Wielkie wrażenie na wiernych wywarł ogłoszony 30 stycznia 1832 r. w Janowie Podlaskim list pasterski biskupa podlaskiego Jana Marcelego Gutkowskiego. Znalazły się w nim m.in. słowa: „Sprawiedliwy Pan w gniewie swoim wylał czarę nieszczęść na ziemię, a duch zawrotu i furii piekielnych ogarnął zepsutych i podnieśli świętokradzką dłoń przeciw Prawemu Monarsze”. List kończył się zaś wezwaniem: „Módlcie się także o długie i szczęśliwe panowanie N. Króla i Pana naszego Najmiłościwszego Mikołaja I”. Długą drogę musiał przebyć bp Gutkowski, zanim był zdolny przeciwstawić się carowi, a tym samym stał się nieugiętym obrońcą swych owiec. Wydaje się, że najszybciej rozszyfrował dobroć owego „prawego monarchy” syn gen. Wincentego Krasińskiego – wielki poeta Zygmunt.
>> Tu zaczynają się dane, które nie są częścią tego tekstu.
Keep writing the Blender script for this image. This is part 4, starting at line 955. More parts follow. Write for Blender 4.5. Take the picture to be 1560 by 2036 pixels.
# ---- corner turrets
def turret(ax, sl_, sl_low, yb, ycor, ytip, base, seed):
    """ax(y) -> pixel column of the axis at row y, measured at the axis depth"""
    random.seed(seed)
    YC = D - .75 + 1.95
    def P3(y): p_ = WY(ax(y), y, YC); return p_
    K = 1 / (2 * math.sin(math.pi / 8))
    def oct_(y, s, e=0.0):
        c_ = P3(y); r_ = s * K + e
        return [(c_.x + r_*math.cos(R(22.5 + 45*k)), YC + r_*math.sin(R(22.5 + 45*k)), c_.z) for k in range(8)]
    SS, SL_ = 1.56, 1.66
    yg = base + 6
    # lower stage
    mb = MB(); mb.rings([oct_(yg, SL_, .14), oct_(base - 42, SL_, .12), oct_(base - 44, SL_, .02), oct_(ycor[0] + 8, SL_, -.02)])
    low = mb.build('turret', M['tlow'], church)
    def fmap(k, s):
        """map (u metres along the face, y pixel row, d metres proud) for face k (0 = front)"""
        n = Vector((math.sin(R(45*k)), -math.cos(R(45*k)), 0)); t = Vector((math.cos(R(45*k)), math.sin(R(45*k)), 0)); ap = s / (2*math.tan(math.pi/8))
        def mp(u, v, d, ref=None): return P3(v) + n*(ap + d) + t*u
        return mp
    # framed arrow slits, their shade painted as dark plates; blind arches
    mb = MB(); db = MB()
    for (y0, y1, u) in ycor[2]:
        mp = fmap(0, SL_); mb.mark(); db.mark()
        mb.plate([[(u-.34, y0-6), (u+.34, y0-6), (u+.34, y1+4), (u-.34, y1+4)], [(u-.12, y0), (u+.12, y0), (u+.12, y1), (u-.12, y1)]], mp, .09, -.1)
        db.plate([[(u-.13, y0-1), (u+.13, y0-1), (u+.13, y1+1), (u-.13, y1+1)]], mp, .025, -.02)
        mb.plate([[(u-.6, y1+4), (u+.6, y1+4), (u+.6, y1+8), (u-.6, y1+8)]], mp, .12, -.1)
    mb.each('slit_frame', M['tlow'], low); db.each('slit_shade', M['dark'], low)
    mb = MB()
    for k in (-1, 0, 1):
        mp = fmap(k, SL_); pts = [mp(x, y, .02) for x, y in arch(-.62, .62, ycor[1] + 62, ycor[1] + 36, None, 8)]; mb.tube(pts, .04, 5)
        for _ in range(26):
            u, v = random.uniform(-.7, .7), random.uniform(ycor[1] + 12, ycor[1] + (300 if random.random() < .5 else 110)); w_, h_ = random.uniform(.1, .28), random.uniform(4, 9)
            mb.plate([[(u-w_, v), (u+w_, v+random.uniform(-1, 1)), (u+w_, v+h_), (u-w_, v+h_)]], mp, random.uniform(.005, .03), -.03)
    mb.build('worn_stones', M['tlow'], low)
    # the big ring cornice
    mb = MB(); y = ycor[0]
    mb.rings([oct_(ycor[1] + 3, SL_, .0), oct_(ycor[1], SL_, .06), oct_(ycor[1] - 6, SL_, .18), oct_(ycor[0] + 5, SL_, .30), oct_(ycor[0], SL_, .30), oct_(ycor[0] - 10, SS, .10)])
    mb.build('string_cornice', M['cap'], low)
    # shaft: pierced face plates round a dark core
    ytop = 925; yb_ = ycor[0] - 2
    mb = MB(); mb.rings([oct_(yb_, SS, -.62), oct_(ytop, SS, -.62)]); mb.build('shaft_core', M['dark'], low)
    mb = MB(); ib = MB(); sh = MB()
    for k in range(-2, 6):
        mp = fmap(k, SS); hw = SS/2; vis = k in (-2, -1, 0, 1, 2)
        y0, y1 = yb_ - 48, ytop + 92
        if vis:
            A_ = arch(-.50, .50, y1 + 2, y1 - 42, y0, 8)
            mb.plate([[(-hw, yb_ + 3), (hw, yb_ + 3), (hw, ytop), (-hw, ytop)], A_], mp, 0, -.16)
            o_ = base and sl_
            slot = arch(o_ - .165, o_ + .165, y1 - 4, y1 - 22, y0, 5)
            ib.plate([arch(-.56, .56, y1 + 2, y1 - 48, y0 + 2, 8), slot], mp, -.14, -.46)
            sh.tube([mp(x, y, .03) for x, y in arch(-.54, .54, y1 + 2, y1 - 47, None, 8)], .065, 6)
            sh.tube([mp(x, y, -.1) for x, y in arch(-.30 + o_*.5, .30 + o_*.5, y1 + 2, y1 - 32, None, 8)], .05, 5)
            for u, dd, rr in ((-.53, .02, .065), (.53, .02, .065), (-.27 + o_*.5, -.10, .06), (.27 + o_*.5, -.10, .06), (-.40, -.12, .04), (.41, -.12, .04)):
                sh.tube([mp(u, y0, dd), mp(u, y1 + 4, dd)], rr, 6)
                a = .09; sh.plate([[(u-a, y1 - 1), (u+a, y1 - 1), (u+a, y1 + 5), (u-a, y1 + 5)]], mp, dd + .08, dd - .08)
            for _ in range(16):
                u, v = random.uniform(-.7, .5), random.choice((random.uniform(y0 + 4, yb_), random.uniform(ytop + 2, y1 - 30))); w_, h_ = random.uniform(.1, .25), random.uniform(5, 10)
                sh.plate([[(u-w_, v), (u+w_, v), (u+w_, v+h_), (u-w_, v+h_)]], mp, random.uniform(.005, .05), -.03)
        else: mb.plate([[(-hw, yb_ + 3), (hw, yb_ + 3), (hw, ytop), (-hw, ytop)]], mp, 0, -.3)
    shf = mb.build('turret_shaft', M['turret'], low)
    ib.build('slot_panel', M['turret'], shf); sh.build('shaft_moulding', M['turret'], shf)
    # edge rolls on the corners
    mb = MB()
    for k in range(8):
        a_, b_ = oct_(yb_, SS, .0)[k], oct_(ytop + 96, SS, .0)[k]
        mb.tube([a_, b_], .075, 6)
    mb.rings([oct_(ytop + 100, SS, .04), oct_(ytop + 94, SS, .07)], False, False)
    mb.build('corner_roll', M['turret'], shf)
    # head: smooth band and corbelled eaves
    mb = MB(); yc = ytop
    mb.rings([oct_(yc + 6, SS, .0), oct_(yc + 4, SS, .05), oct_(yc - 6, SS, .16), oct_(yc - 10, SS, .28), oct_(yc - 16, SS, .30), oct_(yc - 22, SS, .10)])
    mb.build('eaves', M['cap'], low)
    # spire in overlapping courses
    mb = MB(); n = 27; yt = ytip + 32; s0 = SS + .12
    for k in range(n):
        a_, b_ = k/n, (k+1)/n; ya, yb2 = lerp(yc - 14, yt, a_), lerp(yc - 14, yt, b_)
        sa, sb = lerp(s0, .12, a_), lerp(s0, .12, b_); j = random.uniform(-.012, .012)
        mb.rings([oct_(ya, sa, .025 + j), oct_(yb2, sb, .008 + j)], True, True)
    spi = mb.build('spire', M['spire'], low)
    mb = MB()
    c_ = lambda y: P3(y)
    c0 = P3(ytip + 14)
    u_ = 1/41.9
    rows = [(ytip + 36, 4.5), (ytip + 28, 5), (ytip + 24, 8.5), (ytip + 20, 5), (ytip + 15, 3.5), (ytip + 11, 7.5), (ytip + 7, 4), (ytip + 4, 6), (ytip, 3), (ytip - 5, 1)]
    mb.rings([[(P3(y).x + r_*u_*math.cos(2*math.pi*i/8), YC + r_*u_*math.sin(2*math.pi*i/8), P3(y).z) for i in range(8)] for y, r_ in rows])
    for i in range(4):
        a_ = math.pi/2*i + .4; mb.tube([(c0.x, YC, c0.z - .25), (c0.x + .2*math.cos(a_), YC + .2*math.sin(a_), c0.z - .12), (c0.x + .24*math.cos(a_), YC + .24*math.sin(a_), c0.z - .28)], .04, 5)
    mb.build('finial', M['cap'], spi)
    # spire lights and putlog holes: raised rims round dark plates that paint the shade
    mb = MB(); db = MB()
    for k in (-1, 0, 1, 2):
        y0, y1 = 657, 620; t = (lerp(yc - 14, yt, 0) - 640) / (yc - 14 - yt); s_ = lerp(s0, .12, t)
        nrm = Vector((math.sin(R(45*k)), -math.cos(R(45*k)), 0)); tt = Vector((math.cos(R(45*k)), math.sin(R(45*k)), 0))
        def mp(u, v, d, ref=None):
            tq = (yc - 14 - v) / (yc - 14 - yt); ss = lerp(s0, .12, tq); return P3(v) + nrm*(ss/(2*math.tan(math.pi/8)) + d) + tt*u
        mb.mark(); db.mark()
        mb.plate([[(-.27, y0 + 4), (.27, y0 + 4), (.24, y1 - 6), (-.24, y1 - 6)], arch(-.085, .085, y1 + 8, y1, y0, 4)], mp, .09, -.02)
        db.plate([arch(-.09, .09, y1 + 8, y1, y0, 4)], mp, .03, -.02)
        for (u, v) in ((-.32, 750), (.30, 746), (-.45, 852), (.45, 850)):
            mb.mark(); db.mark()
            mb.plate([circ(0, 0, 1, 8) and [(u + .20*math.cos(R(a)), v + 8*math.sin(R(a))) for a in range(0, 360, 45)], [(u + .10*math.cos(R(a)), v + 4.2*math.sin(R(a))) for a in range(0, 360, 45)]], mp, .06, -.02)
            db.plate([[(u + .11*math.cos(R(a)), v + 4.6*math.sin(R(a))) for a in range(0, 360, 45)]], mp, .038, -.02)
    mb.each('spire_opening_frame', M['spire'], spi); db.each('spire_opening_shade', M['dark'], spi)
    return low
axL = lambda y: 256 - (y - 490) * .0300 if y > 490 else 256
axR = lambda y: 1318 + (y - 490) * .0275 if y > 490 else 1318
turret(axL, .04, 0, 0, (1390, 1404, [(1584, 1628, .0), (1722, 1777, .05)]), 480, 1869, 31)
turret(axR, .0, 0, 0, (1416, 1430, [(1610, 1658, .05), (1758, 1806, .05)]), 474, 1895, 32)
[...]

W liście do swego przyjaciela tak pisał o płaszczących się rodakach: „Czyżby ufali w szlachetność truciciela ludów, tego, który zawarł przymierze z zarazą, rzucił je na swoich poddanych, na swych przyjaciół, na Europę, bez wyboru na wszystkich i na każdego i który z wysokości swojego tronu nasyca się rozkoszą temi odległemi spustoszeniami, na które nie śmiałby się narażać, lecz o których lubi słuchać? To jest jego muzyka”. W innym liście przyszły wieszcz pisał: „Jakżeż uwielbiam teraz tę ziemię skrwawioną, tak świętą przez tyle klęsk i bólów posianą kośćmi męczenników… Wszystko dla niej, życie, wysiłki, dni, noce moje, smutki i radości moje… Mam złamane serce i oczy ku niebu podnoszę, by błagać Matkę Boską, Królową Polski”.